Get one of these personal misters--they rock!


Building the hydration station
My coworkers demonstrating use of the hydration station

It sure is a lot of work to stay cool as a farmer.  Perhaps we should all do what the pigs do and just lounge in the pool instead!

Barley repurposing his water dish as a pool to beat the heat.




Friday, May 11, 2012

Road trip!

Aah, vacation.  I didn't need this vacation like I've needed vacation in the past, but I'd be lying if I said that having this past week off of work hasn't been a pleasure.  I get 5 days of vacation during my 8-month apprenticeship.  One could argue that using all 5 days during the third month of the program is perhaps not the smartest approach, but Alison had this week off, so it made sense to take our vacations at the same time.

We spent the first 3 days of vacation on the coast, which was a great escape from the heat of the Valley.  With overcast mornings and daytime highs in the 60's and 70's, the weather invited all kinds of outdoor activities and one last chance to wear a sweatshirt.  Cool spring weather is a favorite of Alison's, Dakota's, and mine.  Dakota loves being co-pilot on road trips, sitting in the front seat or sticking her head out the side window to watch and smell the world go by.  When she tires of standing and sitting, which happens pretty quickly on long trips, she sleeps.  My car (a Honda Fit) is the perfect car for a spoiled dog, with its magic seats that fold into several configurations, including one with the front seat opened flat.  Once padded with pillows, it makes a bed comfortable enough for our "princess and the pea" pup. 

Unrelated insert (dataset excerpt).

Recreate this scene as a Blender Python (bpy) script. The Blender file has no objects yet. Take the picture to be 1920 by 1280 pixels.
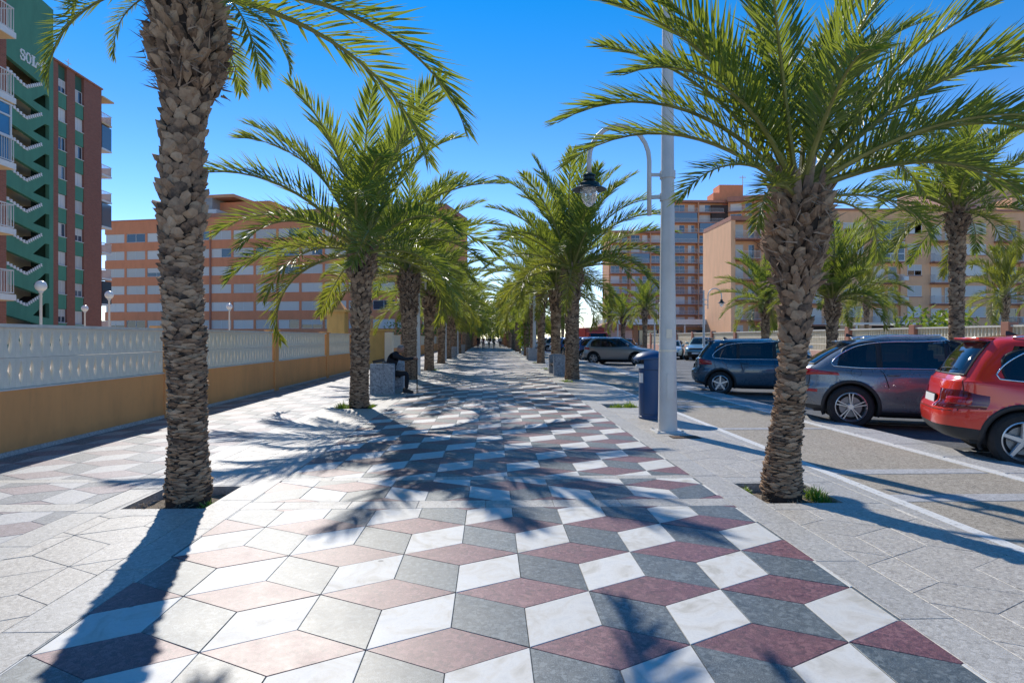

Dakota, my 6-year-old lab, loves car trips
We stayed with Alison's brother just outside Pescadero, near Half Moon Bay, which meant we got to spend lots of quality time with Alison's 4-year-old niece, Natalie, and much of that time outdoors. Mornings on the beach, afternoon hikes in the redwoods, and strawberry picking were all on the list of activities.
Pistachio State Beach, a great dog beach
Alison, Natalie, and me rock climbing on the beach

The farmer part of me was particularly excited about picking organic strawberries at Swanton Berry Farm, petting the baby goats at Harley Goat Farm, and tasting local honey at a roadside stand. 
We picked organic strawberries at Swanton Berry Farm in Davenport


Our 1.54 pound strawberry harvest

Petting a friendly kid.  All the little ones tried to suckle my fingers.

Natalie kept trying to feed the baby goats straw.  I tried to explain the difference between hay and straw, but she didn't get it.  I myself just learned the difference last month.  In short, straw is bedding, hay is food.

An ingenious baby goat feeder.  I wish we had rigged up on of these instead of baby bottles for our piglets.  Way less bottle washing, and Bulgur wouldn't have to push his sisters out of the way to drink his fill.
Driving back from the coast was a brutal reintroduction to the heat of the Central Valley.  I fell asleep covered with a blanket in the Bay Area (in case you were worried, I wasn't driving), and woke up sweating somewhere inland.  How rude!  By the time we reached Sacramento's 90-degree heat, I was seriously considering turning around and heading right back to the coast.  I know the Valley's heat and sunshine make the crops grow, but I sure wish I could somehow work in a climate-controlled bubble while tending to those crops!